For years, powerful Not in My Backyard (NIMBY) forces made reform of exclusionary zoning virtually impossible, but in recent years, coalitions of civil rights groups, labor unions, affordable housing advocates, and environmentalists have pushed back to legalize duplexes and triplexes in the entire city of Minneapolis and the state of Oregon, giving new hope that federal action too might be possible.
Indeed, Booker has teamed up with Congressman James Clyburn, a Democrat from South Carolina, to propose legislation to withhold federal funds from communities whose zoning laws discriminate by income, even if there is no disproportionate impact on minorities—a bill Biden has endorsed.

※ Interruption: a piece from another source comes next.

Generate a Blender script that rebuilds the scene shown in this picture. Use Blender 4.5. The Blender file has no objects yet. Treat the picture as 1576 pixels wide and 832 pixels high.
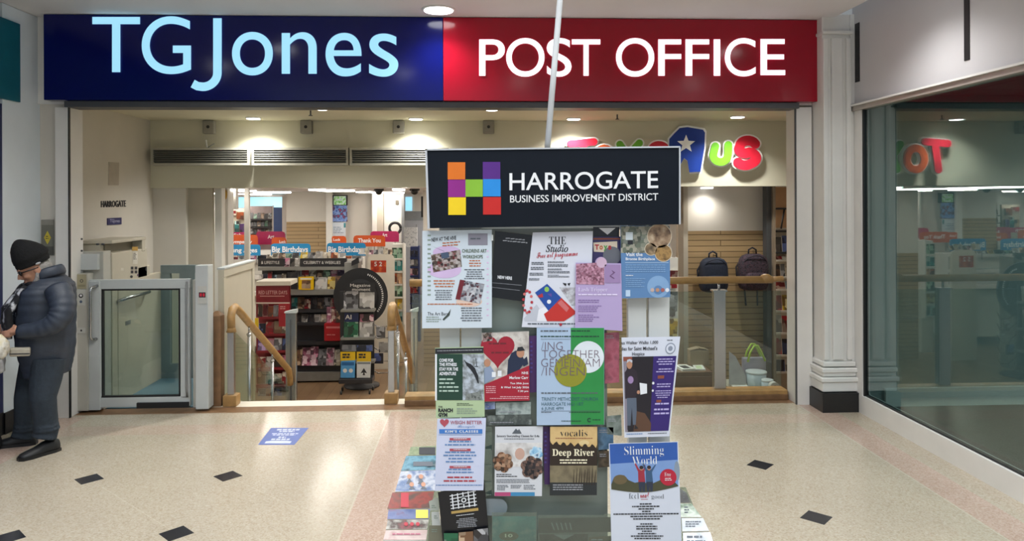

And Biden’s infrastructure proposal includes a $5 billion race-to-the-top initiative to provide incentives for communities to reduce exclusionary zoning that discriminates by wealth.
Ultimately, America also needs an Economic Fair Housing Act, which would give individuals harmed by economically discriminatory policies the right to sue local governments in federal court, the way individuals can currently sue for racial discrimination. Such a law would mostly protect low-income people of color, but it would also benefit working-class whites, who are also excluded by government fiat from high-opportunity neighborhoods.
An Economic Fair Housing Act—coupled with a new and improved AFFH rule—would do a great deal to reduce racial, economic, and political divides that bedevil the country.
Furthering Fair Housing’s sound guidance should be read by all public officials seeking to navigate this difficult terrain.